There might be a simpler way, however. Canada-based Hyperstealth Biotechnology has created a thin sheet of material capable of bending light to create the same kind of invisibility effect. The material, called Quantum Stealth, works with all wavelengths of visible light, and it works by bending light coming from the background on both sides toward the viewer to create a blind spot in the middle.
“You get the background that is to the left of me appearing on the right of the material and the background that’s to the right of me appears on the left of the material. And in that overlap zone in between those two you can actually hide a target in the middle,” says Guy Clark, Hyperstealth’s CEO and Quantum Stealth inventor.
But there are drawbacks to this invisibility cloak, too. Objects need to be a certain distance behind it to disappear and can reappear if they move too far to one side. Current prototypes also create a blurry background, though Cramer argues future versions will fix that issue. He envisions the technology being used for police riot shields or to hide tanks on a battlefield. Someday.
See Me Now?
In his own work, Azaña has taken a different approach to invisibility. His “spectral cloaking” device relies on the fact that some objects allow certain electromagnetic wavelengths (but not all) to pass through. He and his colleagues designed a system that modulates incoming light so it’s made of just the wavelengths that pass through an object and then changes them back to the original wavelengths afterward. Because the incoming light never interacts with whatever it passes through, the object would be invisible.

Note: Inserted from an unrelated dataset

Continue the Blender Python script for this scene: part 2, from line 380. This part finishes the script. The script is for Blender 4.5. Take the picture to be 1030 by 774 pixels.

The drawback of this method? Well, spectral cloaking works for any wavelength of light, but only from a single angle, according to Azaña. Viewed from a different perspective, a cloaked object would be invisible no longer. Our invisible man might conceal himself when he’s running at us, for example, but take a step to the side and he’d pop into view.
To find a more robust form of invisibility, we might look to what’s called “active camouflage,” a topic of particular interest to military researchers. The idea is similar to the tactics that make octopuses and cuttlefish invisible. By matching their skin to the background behind them, these cephalopods blend in almost seamlessly. The same could be done for humans with cameras and a suit or cloak that projects images. Imagine a 360-degree camera paired with a body suit covered in OLED pixels.
That’s just a fantasy for now. While some researchers have attempted to design prototype active camouflage suits, the results fall far short of invisibility. The suits don’t disappear entirely, and it’s unclear how they respond to rapid movement.
True invisibility, the kind that would let you walk unseen through a room, is impossible today. But in the more than a century since H.G. Wells dreamed of an invisible man, we’ve proven the concept is more than just a figment of the imagination.
“Today we could say it’s not simply restricted to science fiction,” Azana says. “[It’s] something that makes sense scientifically.”